Wise words from Donna Farhi

“Over two decades of teaching I have witnessed again and again the power that Yoga has to shift seemingly intransigent negative patterns to awaken the body, mind and heart to other possibilities. No matter who we are or how long we have been entrenched in self-defeating behaviors, through daily Yoga practice we can become present to our own fundamental goodness and the goodness of others. Rediscovering who we really are at our core opens the way to experiencing our most basic level of connection with others. This connectedness lies at the heart of the practice called Yoga. Living in a unitive state is not an esoteric concept, and it is not an elusive higher realm that only very clever people can aspire to. It is the opening of the heart so that we have the capacity to feel tenderness, joy, and sorrow without shutting down. It is the opening of the mind to an awareness that encompasses rather than excludes. It is the startling and immediate recognition of our basic sameness. It is the practice of observing clearly, listening acutely, and skillfully responding to the moment with all the compassion we can muster. And it is a homecoming with and in the body for it is only here that we can do all these things….

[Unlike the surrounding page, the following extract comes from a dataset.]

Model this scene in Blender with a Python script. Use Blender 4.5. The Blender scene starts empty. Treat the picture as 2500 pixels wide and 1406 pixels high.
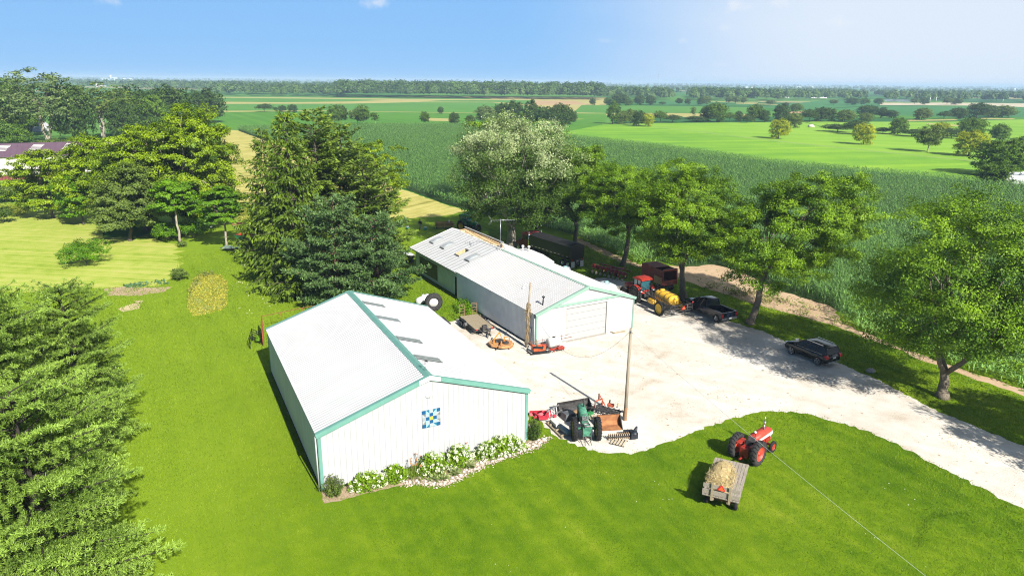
import bpy, math, random
import numpy as np
from mathutils import Vector, Matrix

R = math.radians
random.seed(7)
scn = bpy.context.scene
col = scn.collection
PI = math.pi

# ------------------------------------------------------------------ camera
CAM_H = 25.0
F_PX, PITCH, ROLL = 1683.25, 0.2912, 0.0105     # focal length for a 2500 px wide frame, pitch and roll in radians
cp, sp_ = math.cos(PITCH), math.sin(PITCH)
fw = np.array([0, cp, -sp_]); rt = np.array([1.0, 0, 0]); up = np.cross(rt, fw)
rt, up = math.cos(ROLL) * rt + math.sin(ROLL) * up, -math.sin(ROLL) * rt + math.cos(ROLL) * up
cam_d = bpy.data.cameras.new('camera'); cam = bpy.data.objects.new('camera', cam_d); col.objects.link(cam)
cam_d.sensor_width = 36.0; cam_d.lens = 36.0 * F_PX / 2500.0
cam_d.clip_start = 0.5; cam_d.clip_end = 60000
M = Matrix(((rt[0], up[0], -fw[0], 0), (rt[1], up[1], -fw[1], 0), (rt[2], up[2], -fw[2], CAM_H), (0, 0, 0, 1)))
cam.matrix_world = M
scn.camera = cam


def G(px, py, z=0.0):
    """survey point: where a sight line of the photograph meets height z"""
    d = fw * F_PX + rt * (px - 1250.0) - up * (py - 703.0)
    t = (z - CAM_H) / d[2]
    return Vector((d[0] * t, d[1] * t, z))


def dist_at(p):
    return float((np.array(p) - np.array([0, 0, CAM_H])) @ fw)


def H_at(p, py):
    """height above ground point p whose top is seen at row py"""
    lo, hi = 0.0, 80.0
    for _ in range(40):
        m = (lo + hi) / 2
        d = np.array([p[0], p[1], m - CAM_H])
        y = 703.0 - F_PX * (d @ up) / (d @ fw)
        if y > py: lo = m
        else: hi = m
    return lo


# ------------------------------------------------------------------ materials
_m = {}


def nodes(m):
    m.use_nodes = True
    nt = m.node_tree
    return nt, nt.nodes, nt.links


def mat(name, c, rough=0.6, metal=0.0, spec=0.4, var=0.0, scale=4.0, bump=0.0, bscale=30.0, c2=None, coat=0.0, streak=None):
    if name in _m: return _m[name]
    m = bpy.data.materials.new(name); nt, N, L = nodes(m)
    b = N['Principled BSDF']
    b.inputs['Roughness'].default_value = rough
    b.inputs['Metallic'].default_value = metal
    b.inputs['Specular IOR Level'].default_value = spec
    b.inputs['Coat Weight'].default_value = coat
    b.inputs['Base Color'].default_value = (*c, 1)
    tc = N.new('ShaderNodeTexCoord')
    if var > 0 or c2 is not None:
        n = N.new('ShaderNodeTexNoise'); n.inputs['Scale'].default_value = scale; n.inputs['Detail'].default_value = 5
        vec = tc.outputs['Object']
        if streak:
            mp = N.new('ShaderNodeMapping'); mp.inputs['Scale'].default_value = streak
            L.new(vec, mp.inputs['Vector']); vec = mp.outputs['Vector']
        L.new(vec, n.inputs['Vector'])
        r = N.new('ShaderNodeValToRGB')
        a = c2 if c2 is not None else tuple(x * (1 - var) for x in c)
        r.color_ramp.elements[0].position = 0.35; r.color_ramp.elements[0].color = (*a, 1)
        bb = c if c2 is not None else tuple(min(1, x * (1 + var)) for x in c)
        r.color_ramp.elements[1].position = 0.65; r.color_ramp.elements[1].color = (*bb, 1)
        L.new(n.outputs['Fac'], r.inputs['Fac']); L.new(r.outputs['Color'], b.inputs['Base Color'])
    if bump > 0:
        n2 = N.new('ShaderNodeTexNoise'); n2.inputs['Scale'].default_value = bscale; n2.inputs['Detail'].default_value = 6
        L.new(tc.outputs['Object'], n2.inputs['Vector'])
        bp = N.new('ShaderNodeBump'); bp.inputs['Strength'].default_value = bump; bp.inputs['Distance'].default_value = 0.05
        L.new(n2.outputs['Fac'], bp.inputs['Height']); L.new(bp.outputs['Normal'], b.inputs['Normal'])
    _m[name] = m
    return m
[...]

That we may have come to see ourselves as separate and shut off from others is the central dilemma that we methodically dismantle in our Yoga practice because it is this false sense of separation that we create so much of our own suffering and contribute to the suffering around us. We begin by putting aside a little time each day so that we can deliberately slow down and in doing so find a more natural rhythm that supports our well-being. This more relaxed rhythm allows us to reflect rather than react, to soften rather than harden, and to see clearly how things are now rather than dwell on the past or worry about the future…. Gradually we begin to recognize that in between the ups and downs and the coming and going, there is a matrix of stillness that is the backdrop of all phenomena.”

Donna Farhi, from her book “Bringing Yoga to Life.”